The St. Louis City Public Safety Committee voted to open the Office of Violence Prevention’s (OVP) Proposition S 2026 request for proposals and confirmed the Mental Health Board as the external reviewer for the grant round.
Brett Delaria, public information officer for the Office of Violence Prevention, told the committee the RFP process is largely unchanged from prior cycles but will move from email submissions to a required online form. “There is about $890,000, available for this cycle of, Prop S,” Delaria said during his presentation, noting the RFP’s scoring categories and that the city will use a digital form to reduce missing application materials.
The committee confirmed the Mental Health Board as the external reviewer by unanimous voice/roll-call indication. Committee members then set a timetable for the RFP process: open Monday, Oct. 6, 2025; deadline for organizations to submit questions Oct. 17; publication of Q&A Oct. 24; application submission deadline Nov. 6; committee review meetings provisionally scheduled Nov. 13 and Nov. 20; and an estimated contract start date of Feb. 1, 2026. The committee voted to approve the RFP pending edits to reflect those dates and the confirmed external reviewer.
Why it matters: The Prop S allocation funds community-based violence-prevention programs. How the city solicits, reviews and selects grantees determines which organizations receive funding and what services are funded in neighborhoods identified as high need.
Key details presented by OVP: Delaria described the RFP structure and scoring: record of successful delivery (20 percent), equity-centered practice (20 percent), proposed programming (40 percent), data collection (10 percent) and budget/fiscal management (10 percent). He said the OVP will require a standardized budget template and a 12-month timeline for funded proposals. OVP also plans to require applicants to document equity practices and to identify target neighborhoods; Delaria said preference will be given to the 12 neighborhoods the city has identified as high need and high risk.

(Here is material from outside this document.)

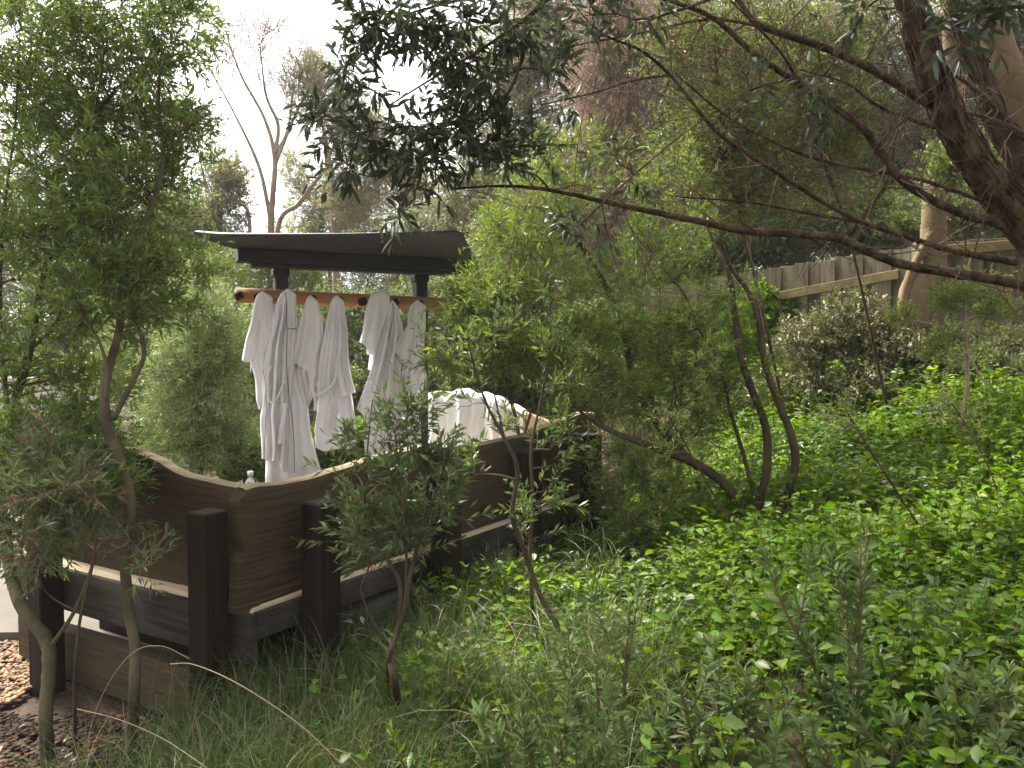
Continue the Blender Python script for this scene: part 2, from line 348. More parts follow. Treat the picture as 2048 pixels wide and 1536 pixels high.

Deliberations and committee concerns: Several alderpersons pressed the OVP on timeline tightness and on making review results transparent. Vice Chair Aldridge said the committee needs time to digest applications before voting: “I think there needs to be time baked out so that the committee can actually digest that information and ask questions,” he said. Committee members discussed the required city approval steps (committee, full board, then ENA/fiscal review), and requested two committee review meetings to allow questions of applicants and time to consider denials and approvals before forwarding recommendations to ENA.
External review and conflict-of-interest safeguards: Delaria said OVP will obtain conflict-of-interest disclosures from reviewers and can anonymize commentary while publishing basic rubric scores. The committee signaled acceptance of using the Mental Health Board as the reviewer and asked OVP to publish the scoring rubric and consider posting anonymized reviewer scores.
Outstanding items and limits of the record: Delaria said the draft RFP lists a per-organization award cap in the document, but the amount was unclear in the meeting record; committee members did not change program weighting. The RFP text and final award amounts and contract start date remain subject to administrative and ENA review. Delaria noted the city has used email and social media outreach in past cycles and reported more than 40 applications in the last cycle.
Ending: The committee approved the timeline and reviewer, and instructed OVP to update the RFP dates and reviewer language for final committee approval and posting. OVP must still complete the posted RFP, run the online form, and follow administrative steps (full board and ENA) before awards are finalized.